What is More Important: Saving for Retirement or Kid's Education?

Dear Dave,

I noticed that your Baby Steps list puts saving for retirement before saving for your kid’s college fund. Sending your kids to college would come first on the timeline, so why do you suggest this?

-Jen

Dear Jen,

I advise this approach because everyone is going to retire someday, unless, of course, they happen to die before reaching retirement age. Retiring and eating are necessities. College is a luxury. Lots of people succeed in life without going to college, and thousands have worked their way through college. I worked 40 to 60 hours a week in college, and I still graduated in four years.

Having a college fund set aside by your parents is really nice, if they can afford that kind of thing. But you can go to school by getting good grades, applying for scholarships, working your tail off, and choosing a school you can afford.
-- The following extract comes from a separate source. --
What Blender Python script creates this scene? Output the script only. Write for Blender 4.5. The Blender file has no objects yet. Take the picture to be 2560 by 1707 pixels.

I believe in education, but there are lots of ways to get a college degree other than having your parents foot the bill.

The last time I checked, there aren’t any good ways to retire except for getting yourself ready for retirement. I mean, you can always live off Social Insecurity and buy that great cookbook, “72 Ways to Prepare Alpo and Love It,” but I don’t consider that a plan.

In short, college funding is not a necessity. That’s why it follows saving for retirement in the Baby Steps. Should you try to save up for your kid’s college education? Sure, if you can. But there are lots of parents out there who won’t be able to pay a dime toward someone’s college education. And that doesn’t make them bad parents!

-Dave

Dear Dave,

Can you explain how you view the difference between warranties and other types of insurance?

-Anonymous

Dear Anonymous,

The purpose of insurance is to transfer risk that you cannot afford to accept. Let’s look at life insurance as an example.

I recommend having about 10 times your annual income wrapped up in a good, level term life insurance policy. If you make $50,000 a year, have a family, and you don’t have $500,000 saved up, then your family cannot afford the risk of you dying and losing that income. In cases like this, you buy insurance to transfer the risk. Now, once you have that kind of money saved up, and especially if you have no debt, you won’t need the insurance policy, because you’re self-insured.

When it comes to items like warranties on things, I look at it this way: If you can’t afford for the item to break and pay out of your own pocket to have it fixed without it crushing you financially, then you can’t afford that item. Don’t go out and buy some big, fancy computer if you can’t afford the repair shop bill if it crashes.

You shouldn’t be buying stuff if you’re that broke. Period!